Tiere dienten und dienen aber auch der Unterhaltung der Menschen – als Arbeitskraft führen sie im Zirkus zum Vergnügen der Zuschauer Kunststücke auf – doch auf welche Weise wurden die Dressurkunststücke erreicht? Immer wieder greift die Ausstellung auch ethische Fragen auf.
So sehr sich der Mensch eh und je das Tier als Arbeitskraft zunutze machte – so sehr wandelte sich dieses Verhältnis im Laufe des 20. Jahrhunderts hin zum „Lieblingstier“– der zweite Bereich der Ausstellung. Es wurde modern, sich ein Haustier zu halten. Hunde und Katzen nahmen und nehmen immer mehr die Rolle des Kindes ein. Der kleine oder auch große Liebling wird mit allerhand Accessoires gepflegt und verschönert und darf auch zum Hundefriseur. Zahlreiche dieser Instrumente sind in dieser Abteilung zu sehen. Ein besonderer Hingucker: der pinkfarbene Hundekinderwagen, in dem der kleine Vierbeiner an die frische Luft gefahren wird. Auf Tierfriedhöfen kann man die letzte Ruhestätte seines Lieblings besuchen.
Einfühlsame und ausdrucksstarke Tierfotos der Fotografin Pia Winterholler ergänzen diesen Bereich der Ausstellung.

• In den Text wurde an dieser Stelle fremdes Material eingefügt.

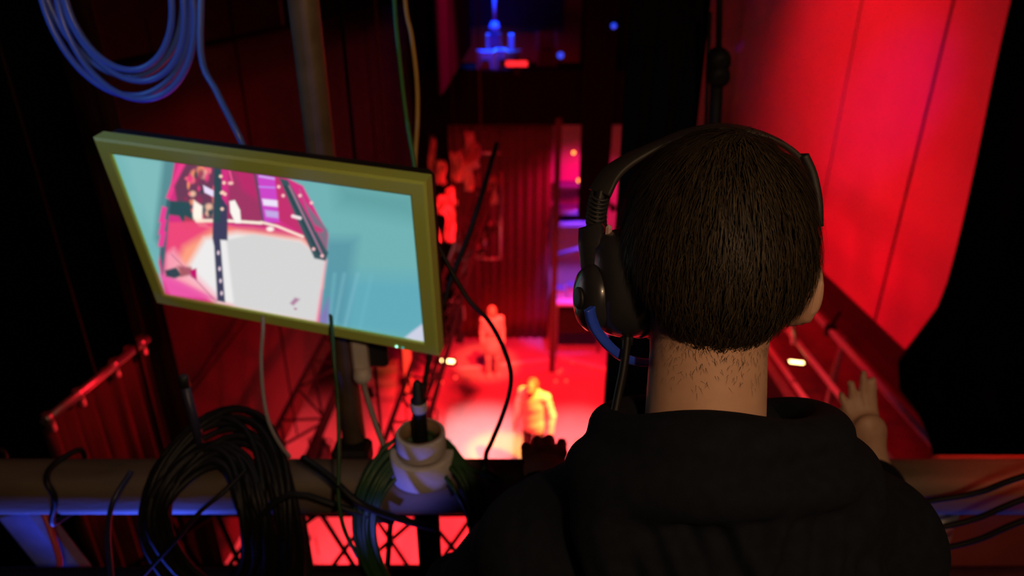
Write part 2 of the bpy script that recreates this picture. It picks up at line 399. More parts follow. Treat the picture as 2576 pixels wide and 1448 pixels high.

„Grenzgänger“ist der abschließende Teil der Ausstellung „Zum Fressen gern“. Bär, Wolf, Wildschwein, Insekten, Schädlinge, wilde Tiere, Ratten und Mäuse: Wie begegnen wir diesen Tieren, die sich nicht als Haus- oder Nutztiere in den menschlichen Lebensraum einfügen? Wie sieht heute eine gelungene Kooperation zwischen Menschen und Tieren aus? Das sind die
Fragen, die hier aufgeworfen werden.
Exotische Tiere wurden gefangen, in Menagerien vorgeführt, werden bis heute in Zoos präsentiert – Gefängnisse für Tiere? Fremde Tiere entdeckte man auch in „Brehms Tierleben“; Kinder klebten Sammelbilder exotischer Tiere in eigene Alben. Bienen sind nützlich, aber „Ungeziefer“versucht der Mensch mit verschiedenen Mitteln zu vernichten, wie ein historisches Plakat eines Affenmonsters zeigt, das „ORI“bewirbt: „Das zuverlässige Insectenmittel wirkt rapide, tötet sicher“, heißt es auf dieser Werbung. Nicht zuletzt legt die Ausstellung abschließend im Bereich „Grenzgänger“den Finger in eine tiefe historische Wunde: Tiere als Teil politischer Propaganda und Kriegsführung, indem Menschen mit schädlichen Tieren verglichen, als „Ratten“und „Schmeißfliegen“bezeichnet wurden.